First, let me apologize for not posting a Poem-A-Day yesterday or last night. I fully intended to, but we had a birthday party for our aforementioned newly minted teenager last night, and it ran a bit longer than expected, and I was already wrecked from this week at work, so I just sort of forgot and went to bed before I could post. Oops.
So today, I will post TWO Poems-A-Day! Yes, you read that correctly — a bonus poem is your reward for suffering through my error. I’ll post one this morning and another one later today so they don’t crowd up on each other.
If you have followed my blog for any length of time — or if you just follow along every April — you know that I’m a big fan of the poetry of John Donne. He writes about love in an extremely frank way: not with the formality one might expect of the Seventeenth Century, nor with the reservedness one might expect of someone who later became a priest. His thoughts on the matter are raw and passionate and earnest and — occasionally — mischievous. I also like that Donne’s language requires the reader to wrestle with it just a bit. It’s not like Gerard Manly Hopkins or anything, but you do have to be thinking while you read Donne’s work if you want to get anything out of it.

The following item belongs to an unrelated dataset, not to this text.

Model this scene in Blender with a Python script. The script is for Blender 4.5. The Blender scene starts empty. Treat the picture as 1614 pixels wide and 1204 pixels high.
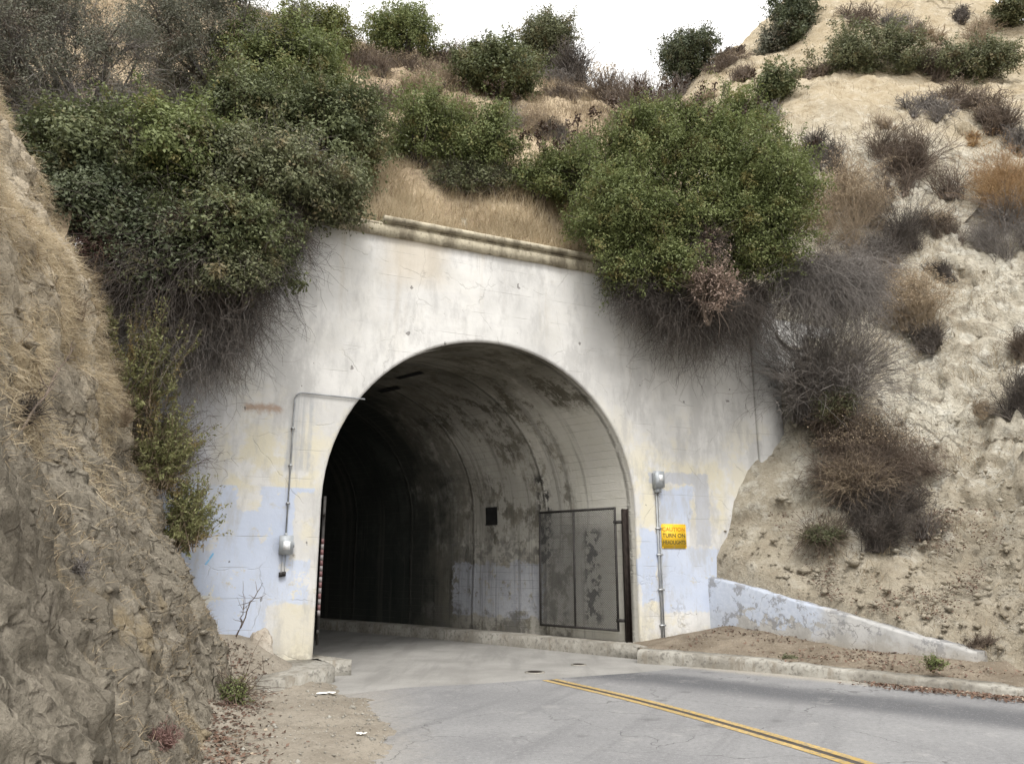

His love poetry is not the only work of his I like, of course; “Holy Sonnet X” is maybe one of my favorite poems in the entire historical pageant of literature. Today I’m sharing with you one of his love poems, though. It’s a poem that embraces the ferocity of desire within the limits of propriety. If you’d like to read an incisive critical analysis of it, click here.
***
The Ecstasy
Where, like a pillow on a bed
A pregnant bank swell’d up to rest
The violet’s reclining head,
Sat we two, one another’s best;
Our hands were firmly cemented
With a fast balm, which thence did spring;
Our eye-beams twisted, and did thread
Our eyes upon one double string;
So to’ intergraft our hands, as yet
Was all the means to make us one,
And pictures in our eyes to get
Was all our propagation.
As ’twixt two equal armies fate
Suspends uncertain victory,
Our souls (which to advance their state
Were gone out) hung ’twixt her and me.
And whilst our souls negotiate there,
We like sepulchral statues lay;
All day, the same our postures were,
And we said nothing, all the day.
If any, so by love refin’d
That he soul’s language understood,
And by good love were grown all mind,
Within convenient distance stood,
He (though he knew not which soul spake,
Because both meant, both spake the same)
Might thence a new concoction take
And part far purer than he came.
This ecstasy doth unperplex,
We said, and tell us what we love;
We see by this it was not sex,
We see we saw not what did move;
But as all several souls contain
Mixture of things, they know not what,
Love these mix’d souls doth mix again
And makes both one, each this and that.
A single violet transplant,
The strength, the colour, and the size,
(All which before was poor and scant)
Redoubles still, and multiplies.
When love with one another so
Interinanimates two souls,
That abler soul, which thence doth flow,
Defects of loneliness controls.
We then, who are this new soul, know
Of what we are compos’d and made,
For th’ atomies of which we grow
Are souls, whom no change can invade.
But O alas, so long, so far,
Our bodies why do we forbear?
They are ours, though they are not we; we are
The intelligences, they the spheres.
We owe them thanks, because they thus
Did us, to us, at first convey,
Yielded their senses’ force to us,
Nor are dross to us, but allay.
On man heaven’s influence works not so,
But that it first imprints the air;
So soul into the soul may flow,
Though it to body first repair.
As our blood labours to beget
Spirits, as like souls as it can,
Because such fingers need to knit
That subtle knot which makes us man,
So must pure lovers’ souls descend
T’ affections, and to faculties,
Which sense may reach and apprehend,
Else a great prince in prison lies.
To our bodies turn we then, that so
Weak men on love reveal’d may look;
Love’s mysteries in souls do grow,
But yet the body is his book.
And if some lover, such as we,
Have heard this dialogue of one,
Let him still mark us, he shall see
Small change, when we’are to bodies gone.
***
Since Donne couldn’t provide me with an author bio himself, I snagged this from
Wikipedia:
John Donne (22 January 1572 – 31 March 1631) was an English poet and cleric in the Church of England. He is considered the pre-eminent representative of the metaphysical poets. His works are noted for their strong, sensual style and include sonnets, love poems, religious poems, Latin translations, epigrams, elegies, songs, satires and sermons. His poetry is noted for its vibrancy of language and inventiveness of metaphor, especially compared to that of his contemporaries.